Task details:
Skip the pictures and repeat each line of the data exactly.

========

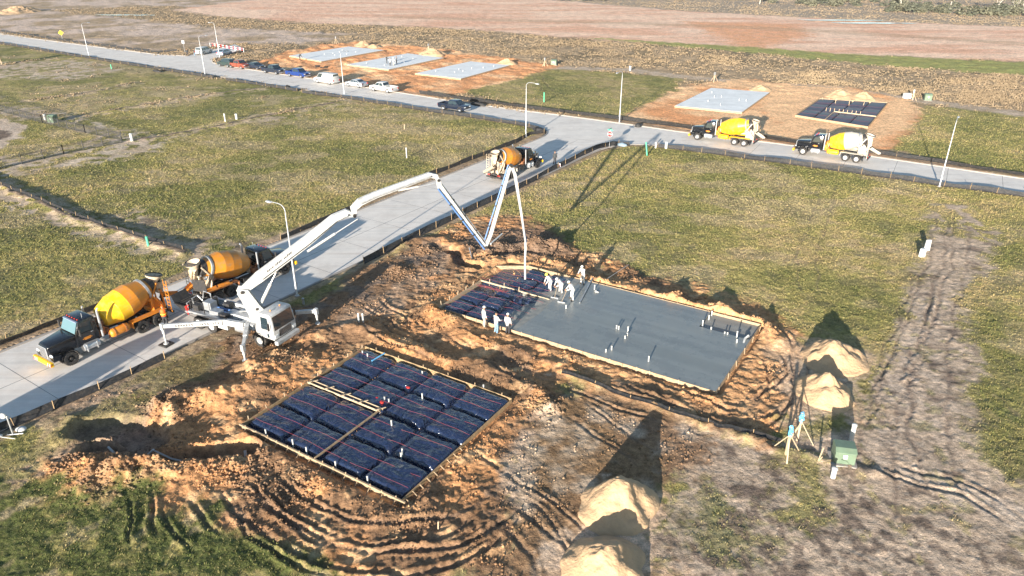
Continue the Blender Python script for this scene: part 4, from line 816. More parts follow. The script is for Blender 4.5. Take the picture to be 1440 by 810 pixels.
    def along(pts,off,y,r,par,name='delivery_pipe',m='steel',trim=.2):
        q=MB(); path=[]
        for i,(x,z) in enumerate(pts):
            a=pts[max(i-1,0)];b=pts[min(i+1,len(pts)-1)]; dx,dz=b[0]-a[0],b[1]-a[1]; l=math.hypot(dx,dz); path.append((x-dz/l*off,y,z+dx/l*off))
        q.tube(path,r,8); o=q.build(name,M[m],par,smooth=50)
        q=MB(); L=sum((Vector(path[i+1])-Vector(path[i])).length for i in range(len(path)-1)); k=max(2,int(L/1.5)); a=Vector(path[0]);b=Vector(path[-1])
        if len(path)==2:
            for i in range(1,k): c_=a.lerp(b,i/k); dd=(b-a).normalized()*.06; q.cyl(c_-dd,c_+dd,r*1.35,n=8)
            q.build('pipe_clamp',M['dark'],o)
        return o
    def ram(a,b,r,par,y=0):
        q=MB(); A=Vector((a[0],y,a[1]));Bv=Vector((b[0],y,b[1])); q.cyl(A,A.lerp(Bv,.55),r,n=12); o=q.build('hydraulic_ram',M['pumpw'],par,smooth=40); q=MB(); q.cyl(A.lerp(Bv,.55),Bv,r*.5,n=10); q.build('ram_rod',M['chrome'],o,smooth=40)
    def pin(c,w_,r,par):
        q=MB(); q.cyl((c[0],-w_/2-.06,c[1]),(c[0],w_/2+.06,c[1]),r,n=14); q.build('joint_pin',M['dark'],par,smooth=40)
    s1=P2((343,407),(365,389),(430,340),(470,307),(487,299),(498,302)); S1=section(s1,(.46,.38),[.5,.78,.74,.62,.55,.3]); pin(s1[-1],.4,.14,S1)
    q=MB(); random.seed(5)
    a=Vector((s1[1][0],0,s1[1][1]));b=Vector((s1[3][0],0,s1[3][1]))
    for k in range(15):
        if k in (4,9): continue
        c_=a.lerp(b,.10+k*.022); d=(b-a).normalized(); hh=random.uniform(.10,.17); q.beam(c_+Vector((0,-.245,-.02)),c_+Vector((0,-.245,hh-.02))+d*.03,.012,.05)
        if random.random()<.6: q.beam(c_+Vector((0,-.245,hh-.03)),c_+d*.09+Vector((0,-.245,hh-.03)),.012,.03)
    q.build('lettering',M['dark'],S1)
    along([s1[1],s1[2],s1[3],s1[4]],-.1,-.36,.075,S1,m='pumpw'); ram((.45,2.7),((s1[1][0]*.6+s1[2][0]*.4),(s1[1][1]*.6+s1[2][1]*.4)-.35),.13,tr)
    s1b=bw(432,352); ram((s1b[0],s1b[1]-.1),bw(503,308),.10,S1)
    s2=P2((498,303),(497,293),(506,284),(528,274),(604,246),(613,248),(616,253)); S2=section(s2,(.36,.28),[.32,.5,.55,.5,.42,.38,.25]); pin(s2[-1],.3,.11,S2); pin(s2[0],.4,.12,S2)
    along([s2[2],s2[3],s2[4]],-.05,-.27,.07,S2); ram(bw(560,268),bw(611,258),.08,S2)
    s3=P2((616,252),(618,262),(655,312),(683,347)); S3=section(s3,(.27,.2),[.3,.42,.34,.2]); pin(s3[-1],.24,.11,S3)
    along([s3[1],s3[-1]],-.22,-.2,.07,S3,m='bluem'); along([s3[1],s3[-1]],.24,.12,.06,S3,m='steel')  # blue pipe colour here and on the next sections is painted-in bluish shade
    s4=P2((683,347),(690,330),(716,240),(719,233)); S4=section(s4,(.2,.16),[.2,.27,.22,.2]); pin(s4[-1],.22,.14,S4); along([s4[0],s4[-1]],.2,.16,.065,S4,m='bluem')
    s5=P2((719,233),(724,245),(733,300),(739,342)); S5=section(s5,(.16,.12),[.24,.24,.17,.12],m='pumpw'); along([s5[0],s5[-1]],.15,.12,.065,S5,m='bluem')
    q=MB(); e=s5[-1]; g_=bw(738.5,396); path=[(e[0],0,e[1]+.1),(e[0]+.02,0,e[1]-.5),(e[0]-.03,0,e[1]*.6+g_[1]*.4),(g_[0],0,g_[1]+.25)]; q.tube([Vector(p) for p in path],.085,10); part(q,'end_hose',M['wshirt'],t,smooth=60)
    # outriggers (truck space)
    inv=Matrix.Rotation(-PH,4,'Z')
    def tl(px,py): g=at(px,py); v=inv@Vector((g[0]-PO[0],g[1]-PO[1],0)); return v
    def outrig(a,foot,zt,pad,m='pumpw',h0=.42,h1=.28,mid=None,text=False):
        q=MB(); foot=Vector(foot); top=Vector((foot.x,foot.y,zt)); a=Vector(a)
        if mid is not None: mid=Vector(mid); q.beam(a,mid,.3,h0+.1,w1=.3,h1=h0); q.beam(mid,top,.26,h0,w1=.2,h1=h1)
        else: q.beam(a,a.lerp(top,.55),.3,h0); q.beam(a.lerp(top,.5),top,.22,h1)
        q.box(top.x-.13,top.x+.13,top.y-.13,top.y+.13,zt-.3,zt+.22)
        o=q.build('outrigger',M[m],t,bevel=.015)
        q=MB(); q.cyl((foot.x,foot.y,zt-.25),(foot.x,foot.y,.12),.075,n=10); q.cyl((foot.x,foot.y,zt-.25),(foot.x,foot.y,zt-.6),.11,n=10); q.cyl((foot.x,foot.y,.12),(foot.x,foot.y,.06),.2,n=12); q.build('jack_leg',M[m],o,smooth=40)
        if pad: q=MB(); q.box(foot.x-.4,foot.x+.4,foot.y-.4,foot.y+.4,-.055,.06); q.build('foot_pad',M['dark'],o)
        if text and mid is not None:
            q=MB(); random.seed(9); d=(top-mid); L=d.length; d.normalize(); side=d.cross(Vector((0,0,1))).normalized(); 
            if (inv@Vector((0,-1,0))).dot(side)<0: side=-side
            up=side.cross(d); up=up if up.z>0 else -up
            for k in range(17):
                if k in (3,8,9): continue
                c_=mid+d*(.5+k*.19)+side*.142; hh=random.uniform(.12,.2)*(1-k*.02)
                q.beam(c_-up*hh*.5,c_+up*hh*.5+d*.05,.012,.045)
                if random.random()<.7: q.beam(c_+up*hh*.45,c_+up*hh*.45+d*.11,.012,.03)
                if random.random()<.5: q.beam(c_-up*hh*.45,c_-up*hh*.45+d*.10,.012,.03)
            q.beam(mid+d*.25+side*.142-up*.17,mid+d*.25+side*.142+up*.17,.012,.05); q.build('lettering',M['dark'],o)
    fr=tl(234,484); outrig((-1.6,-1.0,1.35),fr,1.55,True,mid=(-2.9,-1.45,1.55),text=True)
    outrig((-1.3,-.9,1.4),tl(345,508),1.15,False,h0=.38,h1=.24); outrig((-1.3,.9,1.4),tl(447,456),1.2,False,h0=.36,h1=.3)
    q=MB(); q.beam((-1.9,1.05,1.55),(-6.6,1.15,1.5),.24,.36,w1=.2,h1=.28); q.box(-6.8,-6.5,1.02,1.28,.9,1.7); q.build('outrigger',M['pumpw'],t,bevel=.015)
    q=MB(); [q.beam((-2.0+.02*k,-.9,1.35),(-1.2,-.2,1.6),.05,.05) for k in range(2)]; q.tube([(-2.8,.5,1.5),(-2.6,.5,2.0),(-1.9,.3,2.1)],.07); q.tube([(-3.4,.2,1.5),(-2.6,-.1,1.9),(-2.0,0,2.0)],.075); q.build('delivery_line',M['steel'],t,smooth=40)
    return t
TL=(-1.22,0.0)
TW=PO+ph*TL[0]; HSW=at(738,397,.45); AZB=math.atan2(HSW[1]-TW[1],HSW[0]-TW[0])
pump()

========

Answer to the task:
Continue the Blender Python script for this scene: part 4, from line 816. More parts follow. The script is for Blender 4.5. Take the picture to be 1440 by 810 pixels.
    def along(pts,off,y,r,par,name='delivery_pipe',m='steel',trim=.2):
        q=MB(); path=[]
        for i,(x,z) in enumerate(pts):
            a=pts[max(i-1,0)];b=pts[min(i+1,len(pts)-1)]; dx,dz=b[0]-a[0],b[1]-a[1]; l=math.hypot(dx,dz); path.append((x-dz/l*off,y,z+dx/l*off))
        q.tube(path,r,8); o=q.build(name,M[m],par,smooth=50)
        q=MB(); L=sum((Vector(path[i+1])-Vector(path[i])).length for i in range(len(path)-1)); k=max(2,int(L/1.5)); a=Vector(path[0]);b=Vector(path[-1])
        if len(path)==2:
            for i in range(1,k): c_=a.lerp(b,i/k); dd=(b-a).normalized()*.06; q.cyl(c_-dd,c_+dd,r*1.35,n=8)
            q.build('pipe_clamp',M['dark'],o)
        return o
    def ram(a,b,r,par,y=0):
        q=MB(); A=Vector((a[0],y,a[1]));Bv=Vector((b[0],y,b[1])); q.cyl(A,A.lerp(Bv,.55),r,n=12); o=q.build('hydraulic_ram',M['pumpw'],par,smooth=40); q=MB(); q.cyl(A.lerp(Bv,.55),Bv,r*.5,n=10); q.build('ram_rod',M['chrome'],o,smooth=40)
    def pin(c,w_,r,par):
        q=MB(); q.cyl((c[0],-w_/2-.06,c[1]),(c[0],w_/2+.06,c[1]),r,n=14); q.build('joint_pin',M['dark'],par,smooth=40)
    s1=P2((343,407),(365,389),(430,340),(470,307),(487,299),(498,302)); S1=section(s1,(.46,.38),[.5,.78,.74,.62,.55,.3]); pin(s1[-1],.4,.14,S1)
    q=MB(); random.seed(5)
    a=Vector((s1[1][0],0,s1[1][1]));b=Vector((s1[3][0],0,s1[3][1]))
    for k in range(15):
        if k in (4,9): continue
        c_=a.lerp(b,.10+k*.022); d=(b-a).normalized(); hh=random.uniform(.10,.17); q.beam(c_+Vector((0,-.245,-.02)),c_+Vector((0,-.245,hh-.02))+d*.03,.012,.05)
        if random.random()<.6: q.beam(c_+Vector((0,-.245,hh-.03)),c_+d*.09+Vector((0,-.245,hh-.03)),.012,.03)
    q.build('lettering',M['dark'],S1)
    along([s1[1],s1[2],s1[3],s1[4]],-.1,-.36,.075,S1,m='pumpw'); ram((.45,2.7),((s1[1][0]*.6+s1[2][0]*.4),(s1[1][1]*.6+s1[2][1]*.4)-.35),.13,tr)
    s1b=bw(432,352); ram((s1b[0],s1b[1]-.1),bw(503,308),.10,S1)
    s2=P2((498,303),(497,293),(506,284),(528,274),(604,246),(613,248),(616,253)); S2=section(s2,(.36,.28),[.32,.5,.55,.5,.42,.38,.25]); pin(s2[-1],.3,.11,S2); pin(s2[0],.4,.12,S2)
    along([s2[2],s2[3],s2[4]],-.05,-.27,.07,S2); ram(bw(560,268),bw(611,258),.08,S2)
    s3=P2((616,252),(618,262),(655,312),(683,347)); S3=section(s3,(.27,.2),[.3,.42,.34,.2]); pin(s3[-1],.24,.11,S3)
    along([s3[1],s3[-1]],-.22,-.2,.07,S3,m='bluem'); along([s3[1],s3[-1]],.24,.12,.06,S3,m='steel')  # blue pipe colour here and on the next sections is painted-in bluish shade
    s4=P2((683,347),(690,330),(716,240),(719,233)); S4=section(s4,(.2,.16),[.2,.27,.22,.2]); pin(s4[-1],.22,.14,S4); along([s4[0],s4[-1]],.2,.16,.065,S4,m='bluem')
    s5=P2((719,233),(724,245),(733,300),(739,342)); S5=section(s5,(.16,.12),[.24,.24,.17,.12],m='pumpw'); along([s5[0],s5[-1]],.15,.12,.065,S5,m='bluem')
    q=MB(); e=s5[-1]; g_=bw(738.5,396); path=[(e[0],0,e[1]+.1),(e[0]+.02,0,e[1]-.5),(e[0]-.03,0,e[1]*.6+g_[1]*.4),(g_[0],0,g_[1]+.25)]; q.tube([Vector(p) for p in path],.085,10); part(q,'end_hose',M['wshirt'],t,smooth=60)
    # outriggers (truck space)
    inv=Matrix.Rotation(-PH,4,'Z')
    def tl(px,py): g=at(px,py); v=inv@Vector((g[0]-PO[0],g[1]-PO[1],0)); return v
    def outrig(a,foot,zt,pad,m='pumpw',h0=.42,h1=.28,mid=None,text=False):
        q=MB(); foot=Vector(foot); top=Vector((foot.x,foot.y,zt)); a=Vector(a)
        if mid is not None: mid=Vector(mid); q.beam(a,mid,.3,h0+.1,w1=.3,h1=h0); q.beam(mid,top,.26,h0,w1=.2,h1=h1)
        else: q.beam(a,a.lerp(top,.55),.3,h0); q.beam(a.lerp(top,.5),top,.22,h1)
        q.box(top.x-.13,top.x+.13,top.y-.13,top.y+.13,zt-.3,zt+.22)
        o=q.build('outrigger',M[m],t,bevel=.015)
        q=MB(); q.cyl((foot.x,foot.y,zt-.25),(foot.x,foot.y,.12),.075,n=10); q.cyl((foot.x,foot.y,zt-.25),(foot.x,foot.y,zt-.6),.11,n=10); q.cyl((foot.x,foot.y,.12),(foot.x,foot.y,.06),.2,n=12); q.build('jack_leg',M[m],o,smooth=40)
        if pad: q=MB(); q.box(foot.x-.4,foot.x+.4,foot.y-.4,foot.y+.4,-.055,.06); q.build('foot_pad',M['dark'],o)
        if text and mid is not None:
            q=MB(); random.seed(9); d=(top-mid); L=d.length; d.normalize(); side=d.cross(Vector((0,0,1))).normalized(); 
            if (inv@Vector((0,-1,0))).dot(side)<0: side=-side
            up=side.cross(d); up=up if up.z>0 else -up
            for k in range(17):
                if k in (3,8,9): continue
                c_=mid+d*(.5+k*.19)+side*.142; hh=random.uniform(.12,.2)*(1-k*.02)
                q.beam(c_-up*hh*.5,c_+up*hh*.5+d*.05,.012,.045)
                if random.random()<.7: q.beam(c_+up*hh*.45,c_+up*hh*.45+d*.11,.012,.03)
                if random.random()<.5: q.beam(c_-up*hh*.45,c_-up*hh*.45+d*.10,.012,.03)
            q.beam(mid+d*.25+side*.142-up*.17,mid+d*.25+side*.142+up*.17,.012,.05); q.build('lettering',M['dark'],o)
    fr=tl(234,484); outrig((-1.6,-1.0,1.35),fr,1.55,True,mid=(-2.9,-1.45,1.55),text=True)
    outrig((-1.3,-.9,1.4),tl(345,508),1.15,False,h0=.38,h1=.24); outrig((-1.3,.9,1.4),tl(447,456),1.2,False,h0=.36,h1=.3)
    q=MB(); q.beam((-1.9,1.05,1.55),(-6.6,1.15,1.5),.24,.36,w1=.2,h1=.28); q.box(-6.8,-6.5,1.02,1.28,.9,1.7); q.build('outrigger',M['pumpw'],t,bevel=.015)
    q=MB(); [q.beam((-2.0+.02*k,-.9,1.35),(-1.2,-.2,1.6),.05,.05) for k in range(2)]; q.tube([(-2.8,.5,1.5),(-2.6,.5,2.0),(-1.9,.3,2.1)],.07); q.tube([(-3.4,.2,1.5),(-2.6,-.1,1.9),(-2.0,0,2.0)],.075); q.build('delivery_line',M['steel'],t,smooth=40)
    return t
TL=(-1.22,0.0)
TW=PO+ph*TL[0]; HSW=at(738,397,.45); AZB=math.atan2(HSW[1]-TW[1],HSW[0]-TW[0])
pump()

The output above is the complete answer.